I still remember the behemoth of a commit that was "-60,000 (or similar) lines of code". Best commit I ever pushed.
Those were fun times. Hadn't done anything algorithmically impressive since.
I still remember the behemoth of a commit that was "-60,000 (or similar) lines of code". Best commit I ever pushed.
Those were fun times. Hadn't done anything algorithmically impressive since.
The graph that is to be determined as a subset is a tree. From there he says it can be done in an algorithm that only traverses every node at most one time.
I’m assuming he’s also given a starting node in the original graph and the algorithm just traverses both graphs at the same time starting from the given start node in the original graph and the root in the tree to see if they match? Standard DFS or BFS works here.
I may be mistaken. Because I don’t see any other way to do it in one walk through unless you are given a starting node in the original graph but I could be mistaken.
To your other point, The algorithm inherently has to also be statefull. All traversal algorithms for graphs have to have long term state. Simply because if your at a node in a graph and it has like 40 paths to other places you can literally only go down one path at a time and you have to statefully remember that node has another 39 paths that you have to come back to later.

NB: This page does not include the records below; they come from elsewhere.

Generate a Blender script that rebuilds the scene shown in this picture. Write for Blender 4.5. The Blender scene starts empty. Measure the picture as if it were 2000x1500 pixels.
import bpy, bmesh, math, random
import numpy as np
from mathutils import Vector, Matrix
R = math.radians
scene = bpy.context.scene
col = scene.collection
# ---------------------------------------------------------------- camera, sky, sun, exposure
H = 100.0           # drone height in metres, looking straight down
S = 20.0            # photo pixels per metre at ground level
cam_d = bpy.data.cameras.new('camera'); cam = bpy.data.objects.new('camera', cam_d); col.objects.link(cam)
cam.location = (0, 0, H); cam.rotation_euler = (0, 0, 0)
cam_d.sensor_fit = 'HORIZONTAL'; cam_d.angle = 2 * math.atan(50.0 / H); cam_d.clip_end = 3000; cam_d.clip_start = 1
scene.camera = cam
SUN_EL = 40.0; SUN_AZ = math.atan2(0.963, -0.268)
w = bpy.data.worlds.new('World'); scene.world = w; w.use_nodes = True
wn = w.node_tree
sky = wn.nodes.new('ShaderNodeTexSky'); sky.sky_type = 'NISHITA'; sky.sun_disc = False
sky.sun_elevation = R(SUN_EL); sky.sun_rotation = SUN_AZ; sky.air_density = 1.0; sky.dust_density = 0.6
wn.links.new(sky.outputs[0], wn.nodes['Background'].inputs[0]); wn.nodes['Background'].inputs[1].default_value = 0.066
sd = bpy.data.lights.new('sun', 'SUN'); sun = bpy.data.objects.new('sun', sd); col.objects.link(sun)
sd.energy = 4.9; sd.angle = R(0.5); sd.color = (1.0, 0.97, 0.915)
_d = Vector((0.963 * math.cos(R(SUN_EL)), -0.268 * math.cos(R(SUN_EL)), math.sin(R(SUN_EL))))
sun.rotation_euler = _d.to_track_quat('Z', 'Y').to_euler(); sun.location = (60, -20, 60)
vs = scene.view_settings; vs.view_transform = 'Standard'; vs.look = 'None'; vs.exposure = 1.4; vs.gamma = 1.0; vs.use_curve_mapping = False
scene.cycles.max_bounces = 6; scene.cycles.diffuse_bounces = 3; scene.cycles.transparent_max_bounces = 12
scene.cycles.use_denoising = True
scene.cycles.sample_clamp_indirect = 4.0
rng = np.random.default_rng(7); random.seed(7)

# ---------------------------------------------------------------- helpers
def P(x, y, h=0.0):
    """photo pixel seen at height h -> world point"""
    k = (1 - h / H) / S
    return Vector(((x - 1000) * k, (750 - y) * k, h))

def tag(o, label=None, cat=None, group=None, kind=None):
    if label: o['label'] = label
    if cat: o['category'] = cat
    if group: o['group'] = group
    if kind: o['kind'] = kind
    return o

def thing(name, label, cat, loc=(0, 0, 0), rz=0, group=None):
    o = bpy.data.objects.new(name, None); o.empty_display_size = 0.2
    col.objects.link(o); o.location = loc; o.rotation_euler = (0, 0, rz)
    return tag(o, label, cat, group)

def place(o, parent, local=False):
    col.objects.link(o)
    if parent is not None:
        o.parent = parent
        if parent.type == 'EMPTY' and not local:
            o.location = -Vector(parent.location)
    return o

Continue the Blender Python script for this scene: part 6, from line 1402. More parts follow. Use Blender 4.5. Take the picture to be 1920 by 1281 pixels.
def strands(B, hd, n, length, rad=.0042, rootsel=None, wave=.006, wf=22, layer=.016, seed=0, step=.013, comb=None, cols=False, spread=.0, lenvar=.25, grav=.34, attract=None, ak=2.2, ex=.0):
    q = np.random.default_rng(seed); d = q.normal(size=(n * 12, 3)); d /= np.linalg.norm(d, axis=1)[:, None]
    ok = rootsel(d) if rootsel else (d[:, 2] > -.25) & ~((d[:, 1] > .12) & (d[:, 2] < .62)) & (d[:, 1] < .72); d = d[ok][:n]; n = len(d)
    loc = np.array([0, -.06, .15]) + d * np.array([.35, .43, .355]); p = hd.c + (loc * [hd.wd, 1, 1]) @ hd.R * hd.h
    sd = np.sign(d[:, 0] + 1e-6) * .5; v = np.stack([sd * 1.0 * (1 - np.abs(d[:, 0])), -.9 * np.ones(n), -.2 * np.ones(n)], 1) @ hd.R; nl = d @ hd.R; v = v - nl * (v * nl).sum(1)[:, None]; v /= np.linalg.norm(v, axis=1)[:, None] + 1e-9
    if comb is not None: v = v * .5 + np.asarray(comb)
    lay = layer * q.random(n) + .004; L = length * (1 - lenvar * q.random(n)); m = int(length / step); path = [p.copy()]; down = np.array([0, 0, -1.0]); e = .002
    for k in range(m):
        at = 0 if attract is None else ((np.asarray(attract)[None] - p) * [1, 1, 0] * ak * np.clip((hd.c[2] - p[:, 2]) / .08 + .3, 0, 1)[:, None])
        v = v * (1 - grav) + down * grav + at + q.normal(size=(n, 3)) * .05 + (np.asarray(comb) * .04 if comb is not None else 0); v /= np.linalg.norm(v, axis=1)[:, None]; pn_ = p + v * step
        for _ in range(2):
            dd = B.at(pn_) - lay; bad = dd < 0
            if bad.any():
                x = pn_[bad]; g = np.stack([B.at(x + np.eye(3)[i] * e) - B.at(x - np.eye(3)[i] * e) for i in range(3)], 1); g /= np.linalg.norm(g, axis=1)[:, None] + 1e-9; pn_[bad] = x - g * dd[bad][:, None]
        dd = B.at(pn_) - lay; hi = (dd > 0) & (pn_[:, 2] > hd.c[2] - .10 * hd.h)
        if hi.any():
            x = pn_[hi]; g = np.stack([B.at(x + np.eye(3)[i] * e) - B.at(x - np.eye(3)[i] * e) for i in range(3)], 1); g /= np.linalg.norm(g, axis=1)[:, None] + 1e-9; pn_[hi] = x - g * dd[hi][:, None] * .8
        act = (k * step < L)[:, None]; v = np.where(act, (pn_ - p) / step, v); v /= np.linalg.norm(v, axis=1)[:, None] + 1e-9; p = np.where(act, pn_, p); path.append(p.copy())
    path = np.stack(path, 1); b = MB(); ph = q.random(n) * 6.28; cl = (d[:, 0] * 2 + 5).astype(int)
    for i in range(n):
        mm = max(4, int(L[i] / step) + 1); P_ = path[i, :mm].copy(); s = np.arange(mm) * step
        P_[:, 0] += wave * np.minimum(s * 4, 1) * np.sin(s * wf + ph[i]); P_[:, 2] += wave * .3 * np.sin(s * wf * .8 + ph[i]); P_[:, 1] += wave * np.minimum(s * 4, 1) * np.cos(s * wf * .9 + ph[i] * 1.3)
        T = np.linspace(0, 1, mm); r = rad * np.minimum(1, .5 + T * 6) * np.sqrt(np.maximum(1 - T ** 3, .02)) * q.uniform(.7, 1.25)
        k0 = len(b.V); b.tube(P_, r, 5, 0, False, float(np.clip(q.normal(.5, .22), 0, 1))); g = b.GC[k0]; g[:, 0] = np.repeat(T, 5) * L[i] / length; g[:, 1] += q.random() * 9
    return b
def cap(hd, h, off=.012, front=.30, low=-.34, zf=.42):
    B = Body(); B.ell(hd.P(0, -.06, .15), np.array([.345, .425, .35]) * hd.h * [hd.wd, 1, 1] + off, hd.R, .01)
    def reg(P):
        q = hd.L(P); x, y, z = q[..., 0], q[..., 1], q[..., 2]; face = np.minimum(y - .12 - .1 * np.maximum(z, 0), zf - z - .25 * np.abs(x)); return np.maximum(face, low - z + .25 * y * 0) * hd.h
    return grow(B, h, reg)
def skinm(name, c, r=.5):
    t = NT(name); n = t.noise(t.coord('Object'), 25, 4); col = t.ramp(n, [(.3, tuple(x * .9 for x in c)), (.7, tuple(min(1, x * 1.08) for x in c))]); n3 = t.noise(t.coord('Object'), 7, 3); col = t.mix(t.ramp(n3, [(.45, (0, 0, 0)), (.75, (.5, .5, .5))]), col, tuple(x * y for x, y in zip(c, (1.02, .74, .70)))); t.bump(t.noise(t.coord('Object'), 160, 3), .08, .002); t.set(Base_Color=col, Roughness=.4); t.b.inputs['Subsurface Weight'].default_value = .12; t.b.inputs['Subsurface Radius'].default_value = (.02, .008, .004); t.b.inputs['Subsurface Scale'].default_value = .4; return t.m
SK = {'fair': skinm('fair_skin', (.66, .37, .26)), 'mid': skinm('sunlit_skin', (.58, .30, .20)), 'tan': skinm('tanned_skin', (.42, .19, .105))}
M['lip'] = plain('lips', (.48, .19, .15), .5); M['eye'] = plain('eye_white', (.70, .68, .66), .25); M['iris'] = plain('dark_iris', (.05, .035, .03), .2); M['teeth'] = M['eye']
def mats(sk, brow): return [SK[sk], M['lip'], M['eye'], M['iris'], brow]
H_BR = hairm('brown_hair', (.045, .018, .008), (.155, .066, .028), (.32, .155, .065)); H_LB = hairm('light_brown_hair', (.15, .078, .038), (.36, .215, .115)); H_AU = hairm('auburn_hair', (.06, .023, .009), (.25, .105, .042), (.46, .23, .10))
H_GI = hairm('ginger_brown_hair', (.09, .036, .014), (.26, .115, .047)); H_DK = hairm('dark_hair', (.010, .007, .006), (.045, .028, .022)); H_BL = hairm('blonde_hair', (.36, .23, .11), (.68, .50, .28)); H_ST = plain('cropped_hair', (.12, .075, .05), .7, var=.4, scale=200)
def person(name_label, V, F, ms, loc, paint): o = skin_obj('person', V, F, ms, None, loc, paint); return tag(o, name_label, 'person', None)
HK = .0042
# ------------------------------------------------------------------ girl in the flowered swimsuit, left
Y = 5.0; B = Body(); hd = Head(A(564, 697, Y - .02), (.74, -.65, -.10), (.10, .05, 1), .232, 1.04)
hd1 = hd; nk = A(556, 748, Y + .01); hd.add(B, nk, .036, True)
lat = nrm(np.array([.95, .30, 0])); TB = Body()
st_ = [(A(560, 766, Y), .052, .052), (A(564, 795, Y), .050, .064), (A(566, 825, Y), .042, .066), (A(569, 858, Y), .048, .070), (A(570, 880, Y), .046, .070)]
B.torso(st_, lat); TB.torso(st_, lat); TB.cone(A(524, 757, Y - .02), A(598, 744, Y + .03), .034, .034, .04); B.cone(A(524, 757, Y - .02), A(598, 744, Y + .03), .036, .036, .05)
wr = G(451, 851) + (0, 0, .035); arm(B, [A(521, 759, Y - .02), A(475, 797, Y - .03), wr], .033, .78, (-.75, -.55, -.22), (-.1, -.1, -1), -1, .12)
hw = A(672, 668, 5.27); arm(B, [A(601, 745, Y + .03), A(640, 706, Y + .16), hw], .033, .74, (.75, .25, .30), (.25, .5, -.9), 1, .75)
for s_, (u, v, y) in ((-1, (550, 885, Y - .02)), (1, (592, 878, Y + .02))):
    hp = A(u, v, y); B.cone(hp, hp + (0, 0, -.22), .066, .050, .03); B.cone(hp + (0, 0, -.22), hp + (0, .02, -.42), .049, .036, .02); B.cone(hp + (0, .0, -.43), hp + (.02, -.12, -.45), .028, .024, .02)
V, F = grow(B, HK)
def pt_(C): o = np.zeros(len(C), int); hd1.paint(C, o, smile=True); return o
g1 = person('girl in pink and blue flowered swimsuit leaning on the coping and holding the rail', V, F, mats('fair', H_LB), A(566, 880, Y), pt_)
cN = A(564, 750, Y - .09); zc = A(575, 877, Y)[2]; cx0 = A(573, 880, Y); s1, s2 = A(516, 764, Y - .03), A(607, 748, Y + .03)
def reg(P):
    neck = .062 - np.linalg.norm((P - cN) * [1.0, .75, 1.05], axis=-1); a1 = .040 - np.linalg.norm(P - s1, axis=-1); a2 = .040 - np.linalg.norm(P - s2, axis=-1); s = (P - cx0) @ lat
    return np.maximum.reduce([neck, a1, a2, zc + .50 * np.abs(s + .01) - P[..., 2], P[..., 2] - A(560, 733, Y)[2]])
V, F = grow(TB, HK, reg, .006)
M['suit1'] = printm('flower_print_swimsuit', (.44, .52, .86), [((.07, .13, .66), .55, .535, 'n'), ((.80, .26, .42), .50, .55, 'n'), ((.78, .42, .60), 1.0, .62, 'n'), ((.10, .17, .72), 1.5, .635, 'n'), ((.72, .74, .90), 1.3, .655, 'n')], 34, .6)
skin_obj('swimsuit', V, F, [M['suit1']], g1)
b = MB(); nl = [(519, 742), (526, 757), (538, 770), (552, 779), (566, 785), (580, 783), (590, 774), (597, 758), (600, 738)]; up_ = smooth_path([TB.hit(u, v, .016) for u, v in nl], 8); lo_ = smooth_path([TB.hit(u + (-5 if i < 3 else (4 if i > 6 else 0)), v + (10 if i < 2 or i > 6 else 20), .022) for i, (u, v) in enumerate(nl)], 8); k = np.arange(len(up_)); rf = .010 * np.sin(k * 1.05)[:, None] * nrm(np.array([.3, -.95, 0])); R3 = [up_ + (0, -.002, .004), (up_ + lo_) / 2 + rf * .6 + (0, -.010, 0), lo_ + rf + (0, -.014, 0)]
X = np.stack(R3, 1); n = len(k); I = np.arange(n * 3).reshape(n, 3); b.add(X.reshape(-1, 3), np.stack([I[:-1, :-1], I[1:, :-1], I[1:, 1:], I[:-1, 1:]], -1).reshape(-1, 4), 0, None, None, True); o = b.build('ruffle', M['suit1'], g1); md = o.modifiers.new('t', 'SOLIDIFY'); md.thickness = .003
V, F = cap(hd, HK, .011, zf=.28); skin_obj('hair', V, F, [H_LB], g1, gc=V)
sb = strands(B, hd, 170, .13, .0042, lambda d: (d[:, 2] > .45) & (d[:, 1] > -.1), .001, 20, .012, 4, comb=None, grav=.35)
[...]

I oversimplified the problem :). Really it was about generating an isomporhic-ish view, based on some user defined rules, of an existing graph, itself generated by a subgraph isomorphism by a query language.
Think a computer network as a graph, with various other configuration items like processes, attached drives, etc (something also known as a CMDB). Query that graph to generate a subgraph out of it. Then use rules to make that subgraph appear as a tree of layers (tree but in each layer you may have additional edges between the vertices) because trees are efficient, non-complex representation on 2d space (i.e. monitors).
However, a child node in that tree isn't necessarily connected directly to the parent node. E.g. one of the rules may be "display the sub network and the attached drives in a single layer", so now the parent node, the gateway, has both network nodes (directly connected to it) and attached drives (indirectly connected to it) as direct descendants.
Extend this to be able to connect through any descendant, direct or indirect (gateway -> network node -> disk -> config file -> config value - but put the config value on the level of the network node and build a link between them to represent the compound relationship).
Walk through the original subgraph while evaluating the rules and build a "trace back" stack to let you understand how to build each layer even in the presence of compound links while performing a single walkthrough instead of nm (original vertices rules for generation).
As I said, that was a lot of fun. I miss those days.